A Piece of Resistance.

            Nationalism preaches that all the people speaking the same language should be grouped together in one independent country.  Nationalism came to Rumania in the later 19th Century, when part of it escaped from the Ottoman Empire to form the new country.  However, many Rumanian-speakers still lived outside the country.  After Russia collapsed into revolution and civil war during the First World War, Rumania grabbed the mostly-Rumanian territory of Bessarabia (1918). 

            Anti-Semitism walked in daylight in Rumania.[1]  Jews had no rights and could not be citizens.  Most lived in miserable poverty.  A large Jewish community lived in Bessarabia, so the change of borders brought them under Rumanian rule.  In 1923, a new constitution—imposed by the Western powers—granted Jews citizenship.  Nothing else changed.  Many Jews pined for the Soviet Union which they believed to be a socialist utopia where religion didn’t matter. 

            Baruch Bruhman (1908-2004) began life as a Jewish Russian subject in Bessarabia; then became Rumanian.[2]  He rejected everything about the Rumanian state: he joined the illegal Communist Party (1929); went to jail for it (1930); deserted from the army during compulsory service (1932); went to jail for it; did organizational work for the Communist Party; fled to Czechoslovakia one step ahead of the police (1936); went to France to join the International Brigades fighting in the Spanish Civil War (1938), but arrived too late; worked for the French Communist Party (PCF) for a year; and enlisted in the French Foreign Legion under the name Boris Holban when the Second World War broke out (1939).[3] 

            The Germans captured Holban in June 1940, but he escaped in December 1940 and returned to Paris.  In June 1941, Germany attacked the Soviet Union.  All foreign Communist parties were ordered to attack the Germans to divert troops from the Russian front.  The PCF knew that the Germans would shoot a lot of French civilian hostages in reprisal.  Holban had spent his life on the run and had been to war.  The PCF set him to recruiting immigrant workers to kill Germans.  Holban found Rumanians, Hungarians, Poles, and Italians willing to fight the Germans.  Most were Jews and veterans of Spain.  If Germany won, they were doomed. 

            From August 1942 to June 1943, Holban’s group derailed trains, attacked factories, and killed 83 Germans on the streets of Paris.  Both the Germans and the French police hunted the “terrorists.”  Holban fell out with his PCF bosses.  They wanted more attacks; he wanted to slow down while concentrating on security.  In July 1943, Holban was replaced by Missak Manouchian, who accelerated attacks.  Then Manouchian was caught.  The PCF brought Holban back to run a rat-hunt for whoever had betrayed the group (December 1943). 

            Returning to now-Communist Rumania after the war, Holban soon fell into the whirlpool of the Stalinist purges.  Many years later, after he had re-settled in France (1984), he was accused of betraying Manouchian.  A storm followed, but Holban was proved innocent. 

            A puzzle: Was this Jewish resistance or Communist resistance or French resistance? 


[1] Even if vampires did not.  See: Bram Stoker, Dracula (1897); “Nosferatu” (dir.

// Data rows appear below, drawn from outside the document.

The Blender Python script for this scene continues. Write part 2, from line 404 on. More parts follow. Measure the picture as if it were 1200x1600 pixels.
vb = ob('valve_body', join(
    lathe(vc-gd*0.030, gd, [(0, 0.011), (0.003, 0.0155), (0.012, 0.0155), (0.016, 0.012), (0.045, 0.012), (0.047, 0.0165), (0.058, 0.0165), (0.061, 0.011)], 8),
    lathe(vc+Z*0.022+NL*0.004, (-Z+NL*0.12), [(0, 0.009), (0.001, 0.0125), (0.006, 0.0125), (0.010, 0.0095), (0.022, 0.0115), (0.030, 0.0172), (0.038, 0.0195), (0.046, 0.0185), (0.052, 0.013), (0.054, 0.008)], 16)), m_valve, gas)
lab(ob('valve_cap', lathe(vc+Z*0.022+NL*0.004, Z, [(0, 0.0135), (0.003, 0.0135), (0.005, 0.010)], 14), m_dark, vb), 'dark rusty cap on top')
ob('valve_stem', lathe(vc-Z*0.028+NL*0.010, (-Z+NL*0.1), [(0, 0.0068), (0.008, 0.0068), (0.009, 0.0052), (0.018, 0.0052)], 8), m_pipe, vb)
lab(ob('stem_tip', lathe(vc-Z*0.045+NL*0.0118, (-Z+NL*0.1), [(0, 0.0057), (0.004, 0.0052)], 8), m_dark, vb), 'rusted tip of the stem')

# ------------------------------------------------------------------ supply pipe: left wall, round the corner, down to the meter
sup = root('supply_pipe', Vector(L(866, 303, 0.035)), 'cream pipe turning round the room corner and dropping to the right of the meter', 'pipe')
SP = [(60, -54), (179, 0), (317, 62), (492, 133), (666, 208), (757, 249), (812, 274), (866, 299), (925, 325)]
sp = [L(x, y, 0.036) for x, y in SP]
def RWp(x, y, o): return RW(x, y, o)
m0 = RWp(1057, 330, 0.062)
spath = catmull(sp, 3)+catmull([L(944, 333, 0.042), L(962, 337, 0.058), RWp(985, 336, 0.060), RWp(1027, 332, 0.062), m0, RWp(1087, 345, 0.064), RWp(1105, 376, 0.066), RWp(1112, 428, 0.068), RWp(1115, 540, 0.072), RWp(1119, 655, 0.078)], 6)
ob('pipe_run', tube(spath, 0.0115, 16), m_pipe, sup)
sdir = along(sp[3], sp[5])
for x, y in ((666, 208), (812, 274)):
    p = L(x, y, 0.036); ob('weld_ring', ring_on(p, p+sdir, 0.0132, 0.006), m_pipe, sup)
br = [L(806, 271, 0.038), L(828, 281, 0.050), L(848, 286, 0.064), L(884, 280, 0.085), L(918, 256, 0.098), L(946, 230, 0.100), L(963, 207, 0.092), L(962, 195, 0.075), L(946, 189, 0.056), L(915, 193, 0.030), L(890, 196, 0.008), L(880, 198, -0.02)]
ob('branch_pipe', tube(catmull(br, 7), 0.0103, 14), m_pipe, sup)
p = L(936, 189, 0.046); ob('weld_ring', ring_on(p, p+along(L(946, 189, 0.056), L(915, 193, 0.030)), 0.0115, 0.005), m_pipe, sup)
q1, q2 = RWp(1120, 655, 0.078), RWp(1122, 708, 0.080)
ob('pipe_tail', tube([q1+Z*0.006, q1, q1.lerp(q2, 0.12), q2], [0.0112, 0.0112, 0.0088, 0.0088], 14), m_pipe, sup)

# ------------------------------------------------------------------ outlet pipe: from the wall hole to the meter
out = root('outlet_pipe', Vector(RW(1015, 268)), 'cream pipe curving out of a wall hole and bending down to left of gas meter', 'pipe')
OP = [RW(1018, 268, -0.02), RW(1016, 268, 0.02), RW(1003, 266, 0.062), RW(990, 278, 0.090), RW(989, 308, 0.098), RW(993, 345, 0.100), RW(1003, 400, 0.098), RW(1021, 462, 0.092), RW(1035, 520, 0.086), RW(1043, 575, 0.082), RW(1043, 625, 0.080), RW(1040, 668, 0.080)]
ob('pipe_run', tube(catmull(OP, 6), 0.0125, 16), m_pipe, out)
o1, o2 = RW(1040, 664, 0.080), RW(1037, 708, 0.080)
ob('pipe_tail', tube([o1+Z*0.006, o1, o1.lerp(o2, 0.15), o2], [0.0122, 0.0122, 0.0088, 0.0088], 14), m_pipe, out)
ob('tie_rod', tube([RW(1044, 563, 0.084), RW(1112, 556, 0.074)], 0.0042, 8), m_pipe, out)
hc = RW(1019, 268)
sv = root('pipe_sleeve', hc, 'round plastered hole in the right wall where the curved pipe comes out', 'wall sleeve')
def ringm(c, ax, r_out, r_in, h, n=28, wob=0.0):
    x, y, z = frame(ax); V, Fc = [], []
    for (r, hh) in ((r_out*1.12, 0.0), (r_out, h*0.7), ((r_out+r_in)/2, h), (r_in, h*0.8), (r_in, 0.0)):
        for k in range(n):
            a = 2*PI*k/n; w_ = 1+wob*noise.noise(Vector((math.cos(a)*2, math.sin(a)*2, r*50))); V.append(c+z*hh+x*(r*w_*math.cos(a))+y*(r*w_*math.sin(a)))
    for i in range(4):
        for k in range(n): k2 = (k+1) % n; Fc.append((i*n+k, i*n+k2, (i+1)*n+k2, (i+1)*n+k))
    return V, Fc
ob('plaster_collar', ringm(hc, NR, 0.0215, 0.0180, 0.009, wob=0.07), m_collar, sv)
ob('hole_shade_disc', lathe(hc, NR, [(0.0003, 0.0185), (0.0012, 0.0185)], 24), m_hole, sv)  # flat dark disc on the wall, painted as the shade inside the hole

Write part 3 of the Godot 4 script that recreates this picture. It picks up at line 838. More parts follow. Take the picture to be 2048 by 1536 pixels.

F. W. Murnau, 1922). 

[2] Renee Poznansky, Jews in France during World War II (2001). 

[3] This is very significant.  In August 1939, Soviet dictator Joseph Stalin did a deal with German dictator Adolf Hitler.  The Soviet Union would remain neutral in any war between Germany and other countries.  All foreign Communist parties were ordered to oppose their own nation’s war effort.  Bruhman/Holban was defying orders.